Yesterday the Federal Reserve raised the fed funds rate by 25 basis-points to a target range between 5.25% and 5.50%, a 22-year high. The rate hike was widely expected so had muted impact on market volatility. Fed Chairman left open the possibility of another quarter-point hike this year at one of the FOMC’s last three remaining scheduled meetings during 2023.
Traders remain skeptical of another hike judging by Fed Funds Futures which imply sub-23% probability hikes at the FOMC’s September and November meetings and a 16.5% likelihood of a cut at the December meeting.
Today’s key economic data releases for the U.S. were above survey estimates. Annualized quarterly GDP for Q2 was 2.4%, beating the 1.8% estimate. Preliminary Durable Goods Orders for June were 4.7%, much higher than the 1.3% estimate. And Weekly Jobless Claims were 221k, est. 235k.
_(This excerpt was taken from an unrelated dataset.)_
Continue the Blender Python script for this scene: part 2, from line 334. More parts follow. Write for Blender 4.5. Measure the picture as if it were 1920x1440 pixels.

The ECB raised its deposit facility rate today by 25 basis-points to 3.75%. In its rate announcement statement key wording was changed from ‘Inflation has been coming down’ to ‘inflation continues to decline’ and signaling that future rate rates were essentially a 50/50 coin toss.
The USD has surged following the ECB’s rate action with the U.S. Dollar Index now 0.70% following the hike. The EURUSD is -0.94% since the ECB’s hike and is -0.50% for the day.
The dollar is mixed against its G10 counterparts, the biggest gain now vs. the EUR, but also advancing 0.46% vs. the GBP, 0.33% vs. JPY, and 0.31% vs. CHF. The dollar’s widest decline is a 0.29% drop vs. NZD.
U.S. equity futures are signaling a higher open today, following global equity indexes which are in the green today.